### Stated problem
From the listing below, select every line where the word "this" appears.

··· Data lines ···

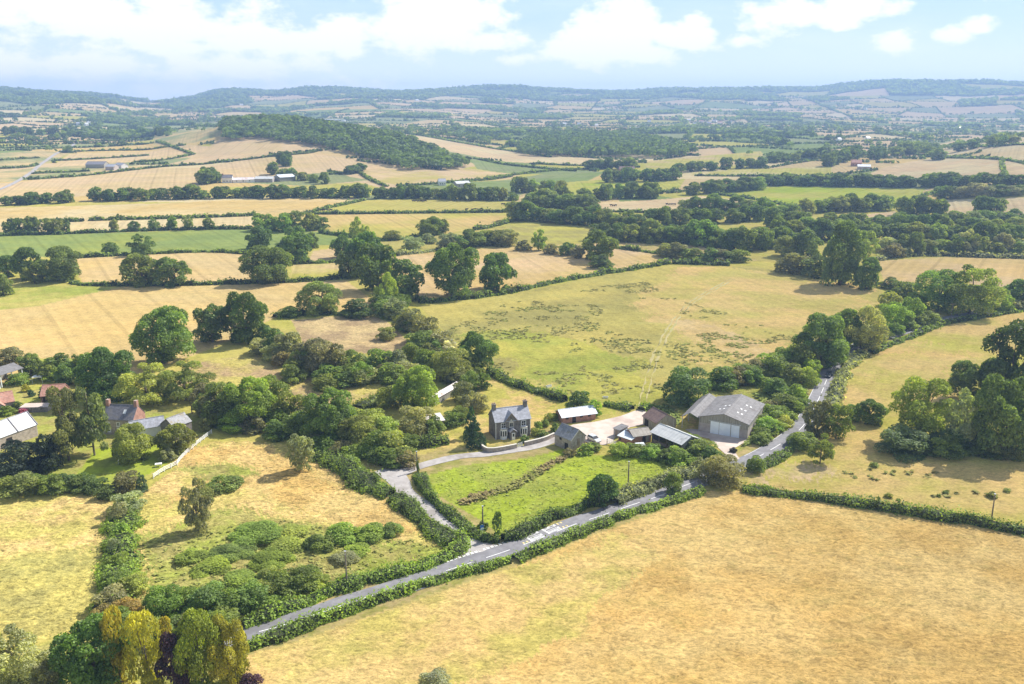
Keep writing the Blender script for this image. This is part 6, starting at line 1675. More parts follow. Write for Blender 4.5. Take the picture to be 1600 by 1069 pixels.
def ruins():
    r, L = site('tin_shed', (668, 675), (694, 671), 'derelict brick shed with rusty white sheet roof among bushes', 'shed')
    W = 3.8; m = MB(); m.prism([(0, -.5), (W, -.5), (W, 3.3), (0, 2.7)], 'x', 0, L); m.build('wall', M['stone'], r)
    MB().slab((-.3, -.35, 2.76), (L + .3, -.35, 2.76), (L + .3, W + .25, 3.5), (-.3, W + .25, 3.5), .08).build('roof', M['tin_rust'], r)
    MB().box(L * .6, L * .6 + .8, -.05, -.003, 0, 1.8).build('doorway', M['dark'], r)
    r, L = site('long_shed', (668.5, 632), (680, 634), 'long narrow shed with white sheet roof beside the light green tree', 'shed')
    W = 15.0
    wall_gable(L, W, 2.0, 2.7, 'y').build('wall', M['boarding'], r)
    roof_gable(L, W, 2.0, 2.7, 'y', over=.2).build('roof', M['tin_rust'], r)
    MB().box(L * .3, L * .3 + .9, -.05, -.003, 0, 1.7).build('doorway', M['dark'], r)
    r, L = site('ruined_wall', (599, 682), (620, 689), 'low ruined brick wall with a white post in the copse', 'wall')
    m = MB(); z = [1.6, 1.9, 1.4, 1.7, .9, 1.2]
    for k in range(6): m.box(L * k / 6, L * (k + 1) / 6 - .003, 0, .35, -.5, z[k])
    m.box(0, .35, .353, 2.6, -.5, 1.5); m.build('wall_face', M['rubble'], r)
    MB().box(L - .05, L + .2, -.2, -.003, -.3, 2.2).build('post', M['white'], r)

def left_farm():
    r, L = site('slate_farmhouse', (163, 678), (210, 680), 'farmhouse with dark slate roof and two brick chimneys behind garden trees', 'farmhouse')
    W, e, rg = 6.2, 4.2, 7.3
    wl = wall_gable(L, W, e, rg).build('wall', M['rubble'], r)
    ro = roof_gable(L, W, e, rg, over=.15).build('roof', M['slate_dark'], r)
    gb = MB().prism([(.0, 0), (W, 0), (W, e), (W / 2, rg), (0, e)], 'x', L + .003, L + .08); gb.build('gable_brick', M['brick'], r)
    for x in (-.1, L - .75):
        MB().box(x, x + .85, W / 2 - .5, W / 2 + .5, rg - .8, rg + 1.5).build('chimney', M['brick'], ro)
    MB().slab((L * .62, 1.15, e + 1.42), (L * .62 + .8, 1.15, e + 1.42), (L * .62 + .8, 2.0, e + 2.27), (L * .62, 2.0, e + 2.27), .06).build('skylight', M['white'], ro)
    for f in (.12, .45, .75): window(r, L * f, 2.4, 1.0, 1.1); window(r, L * f, .7, 1.0, 1.2)
    r, L = site('cottage_wing', (203, 683), (219, 687), 'white gabled wing with pale slate roof right of the slate farmhouse', 'house wing')
    W, e, rg = 8.5, 3.2, 5.0; r.rotation_euler.z -= .55; L = 4.4
    wall_gable(L, W, e, rg, 'y').build('wall', M['render'], r)
    roof_gable(L, W, e, rg, 'y', over=.15).build('roof', M['slate'], r)
    window(r, L * .5 - .5, 1.0, 1.0, 1.2)
    r, L = site('flat_roofed_link', (230, 679), (250, 678), 'low link building with flat pinkish roof between wing and outbuilding', 'outbuilding')
    W = 3.0; MB().box(0, L, 0, W, -.5, 2.5).build('wall', M['rubble'], r)
    MB().slab((-.2, -.2, 2.63), (L + .2, -.2, 2.63), (L + .2, W + .2, 2.85), (-.2, W + .2, 2.85), .12).build('roof', M['slate_moss'], r)
    window(r, L * .4, .9, 1.0, 1.1)
    r, L = site('outbuilding', (253, 683), (286, 687), 'square stone outbuilding with grey slate roof by the white fence', 'outbuilding')
    r.rotation_euler.z -= .25; L = 5.4; W, e, rg = 5.6, 3.7, 5.6
    wall_gable(L, W, e, rg, 'y').build('wall', M['stone'], r)
    roof_gable(L, W, e, rg, 'y', over=.15).build('roof', M['slate_moss'], r)
    MB().box(L * .4, L * .4 + 1, -.05, -.003, 0, 2.0).build('doorway', M['dark'], r)
    # slate barn at the left edge
    r, L = site('slate_barn', (-22, 712), (60, 681), 'long barn with pale grey slate roof at the left edge', 'barn')
    W, e, rg = 6.5, 3.2, 6.2
    wall_gable(L, W, e, rg).build('wall', M['rubble'], r)
    ro = roof_gable(L, W, e, rg, over=.15).build('roof', M['slate'], r)
    v = MB()
    for x in (L * .62, L + .02):
        v.slab((x, -.2, e + .2), (x + .25, -.2, e + .2), (x + .25, W / 2, rg + .36), (x, W / 2, rg + .36), .2)
        v.slab((x, W / 2 + .004, rg + .36), (x + .25, W / 2 + .004, rg + .36), (x + .25, W + .2, e + .2), (x, W + .2, e + .2), .2)
    v.build('parapet', M['slate_dark'], ro)
    MB().box(L * .4, L * .4 + 1.6, -.05, -.003, 0, 2.4).build('doorway', M['dark'], r)
    # red tiled cottage outbuildings
    r, L = site('tiled_cottage', (-16, 647), (24, 640), 'red tiled cottage at the left edge with a lower front roof', 'cottage')
    W, e, rg = 6.0, 2.6, 4.8
    wall_gable(L, W, e, rg).build('wall', M['rubble'], r)
    roof_gable(L, W, e, rg, over=.25).build('roof', M['tile'], r)
    pw = MB().prism([(L * .15, -.5), (L * .62, -.5), (L * .62, 2.2), (L * .385, 3.5), (L * .15, 2.2)], 'y', -2.6, -.003); pw.build('wing', M['rubble'], r)
    f = MB(); xa, xb, xc = L * .13, L * .385, L * .64
    f.slab((xa, -2.85, 2.2), (xb, -2.85, 3.65), (xb, 1.6, 3.65), (xa, 1.6, 2.2), .1); f.slab((xb + .004, -2.85, 3.65), (xc, -2.85, 2.2), (xc, 1.6, 2.2), (xb + .004, 1.6, 3.65), .1)
    f.build('wing_roof', M['tile'], r)
    MB().box(L * .33, L * .33 + .9, -2.65, -2.603, 0, 1.9).build('door', M['timber'], r)
    r, L = site('tiled_barn', (66, 631), (99, 629), 'long low barn with red tiled roof behind the pines', 'barn')
    W, e, rg = 6.5, 2.5, 4.7
    w = MB(); w.box(0, L, W * .45, W, -.5, e); w.prism([(.0, -.5), (W, -.5), (W, e), (W / 2, rg), (0, e)], 'x', -.003 - .2, -.003); w.prism([(.0, -.5), (W, -.5), (W, e), (W / 2, rg), (0, e)], 'x', L + .003, L + .2); w.build('wall', M['brick'], r)
    roof_gable(L, W, e, rg, over=.35).build('roof', M['tile'], r)
    ps = MB()
    for k in range(4): x = .1 + k * (L - .3) / 3; ps.box(x, x + .2, .1, .3, -.5, e)
    ps.build('post', M['timber'], r)
    # open grey shed
    r, L = site('open_shed', (-14, 612), (38, 595), 'open sided shed with grey sheet roof and white posts at left edge', 'shed')
    W, e, rg = 7.5, 4.2, 5.4
    roof_gable(L, W, e, rg, over=.3).build('roof', M['asbestos'], r)
    ps = MB()
    for x in (.1, L * .33, L * .66, L - .3):
        for y in (.1, W - .3): ps.box(x, x + .25, y, y + .25, -.6, e)
    ps.build('post', M['white'], r)
    MB().box(0, L, W - .05, W + .05, -.5, e - .02).build('wall', M['boarding'], r)
    MB().box(-.05, L * .28, -.03, .05, -.5, e - .02).build('sheeting', M['door_pale'], r)
    # canopy
    g = gnd(61, 597); r = empty('garden_canopy', g, .2); tag(r, 'small white peaked garden canopy beside dark bush at left', 'canopy')
    c = MB(); s = 1.5
    for a, b in (((-s, -s), (s, -s)), ((s, -s), (s, s)), ((s, s), (-s, s)), ((-s, s), (-s, -s))): c.poly([(*a, 2.1), (*b, 2.1), (0, 0, 2.9)]); c.poly([(*a, 1.9), (*b, 1.9), (*b, 2.1), (*a, 2.1)])
    c.build('cover', M['white'], r)
    l = MB()
    for x in (-s + .05, s - .05):
        for y in (-s + .05, s - .05): l.box(x - .05, x + .05, y - .05, y + .05, -.3, 2.05)
    l.build('leg', M['white'], r)
    # walled terrace
    r, L = site('terrace_wall', (30, 645), (74, 644), 'low stone terrace wall with pale paving behind it, left farm', 'wall')
    MB().box(0, L, 0, .4, -.5, 1.5).build('wall_face', M['stone'], r)
    MB().box(0, L, .403, 4.2, -.5, 1.42).build('paving', M['concrete'], r)
    for i, (px, py, w, h, c, k) in enumerate([(42, 613, 13, 12, 'yellow', 'bright yellow shrub in the left farm garden'), (50, 620, 9, 10, 'blue', 'clipped dark shrub between the red tiled roofs, left'), (65, 622, 9, 12, 'blue', 'clipped dark shrub between the red tiled roofs, right'), (28, 642, 14, 14, 'dark', 'clipped dark shrub in front of the terrace wall'), (14, 650, 22, 16, 'fresh', 'light shrub below the red tiled cottage'), (30, 603, 30, 12, 'fresh', 'light shrubbery in front of the open shed'), (38, 646, 14, 8, (.22, .08, .16), 'pink flowering shrub above the slate barn')]):
        plant(px, py, w, h, 'bush', c, k, name='garden_shrub')

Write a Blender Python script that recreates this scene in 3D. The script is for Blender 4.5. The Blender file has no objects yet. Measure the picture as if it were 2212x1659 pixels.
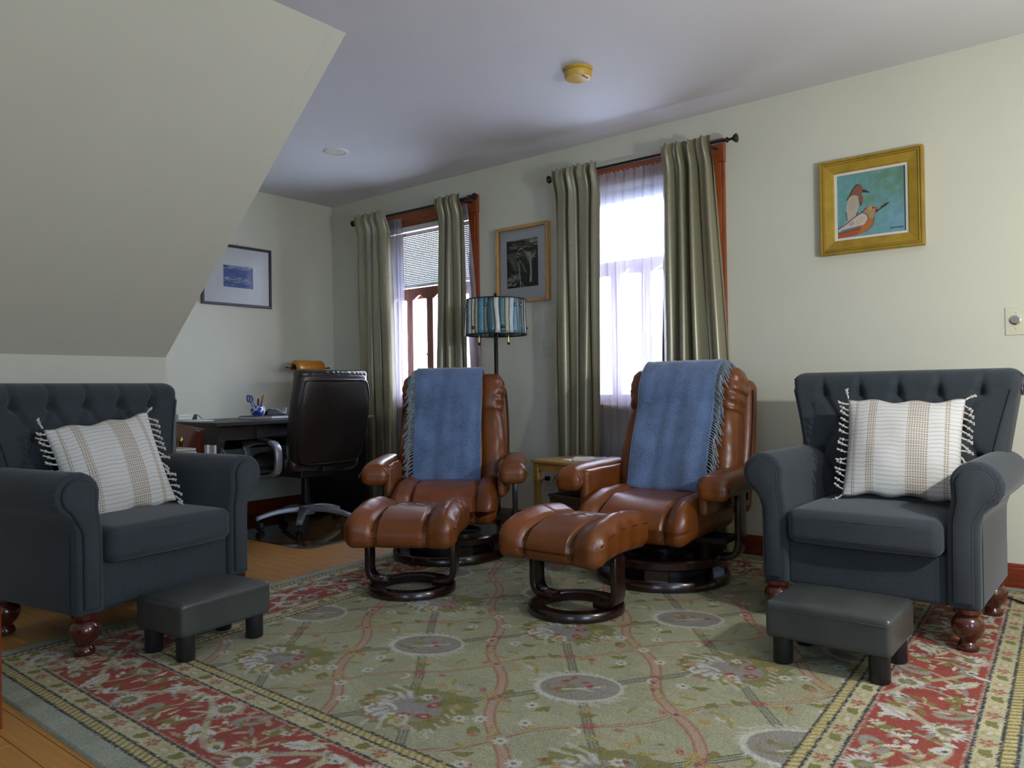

···

### Written response
Keep writing the Blender script for this image. This is part 6, starting at line 1675. More parts follow. Write for Blender 4.5. Take the picture to be 1600 by 1069 pixels.
Write a Blender Python script that recreates this scene in 3D. The script is for Blender 4.5. The Blender file has no objects yet. Measure the picture as if it were 2212x1659 pixels.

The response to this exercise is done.